To add to the evil all our modern Rabbins who belong to the movement party have obtained their education chiefly at Christian colleges, and value the title of Doctor of Philosophy, with which they are ornamented, perhaps as high as their name of Moraynoo, which alone qualifies them for the functions they exercise in our community. They are Jewish philosophers, and, we fear, not sufficiently embued with the true spirit to be safe guides to Israelites. And if ever rabbinical authority was in danger, it, is from the doctrines of those who, whilst they claim the title of Rabbins, are actually at work to cast odium upon their predecessors and contemporaries who will not move with them. Now it must be clear to our readers how it is that our teachers have effected so little in the last half century, and why they are so powerless at this day. On the one side they do not understand what is needed, on the other they are incapable to contend against the evil which they themselves have evoked. Now we in America have scarcely any religious teachers at all; we have readers, a few preachers who occasionally address the public; but, we say it with deep humiliation, we have not those whose position enables them to advance the religious sentiment which has so much fallen into decay; the Hazanim are too much occupied with their often onerous routine of duty to attend to studies and to prepare weekly sermons even if they had the requisite education; and schools of religion there are scarcely any which deserve the name.

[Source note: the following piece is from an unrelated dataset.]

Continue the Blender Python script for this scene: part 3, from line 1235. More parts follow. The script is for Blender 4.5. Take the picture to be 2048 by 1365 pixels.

We do not therefore wonder that so little religion is seen among us; the wonder is, that in spite of all the disadvantages of time and position, it should not retrograde. This, thank God, it has not done for several years past; to this we bear a cheerful testimony; and so far from falling off, there is a better spirit, and the communities too are constantly increasing; and wherever a sufficient number are assembled in one place, there they form themselves into a congregation and establish a Synagogue. But this all increases only the necessity for teachers, and imposes a new obligation on us all to do something in the cause of the Lord.

Our readers no doubt understand our drift. We leave the subject to their reflection, and promise them to speak again in plainer terms on the premises before very long.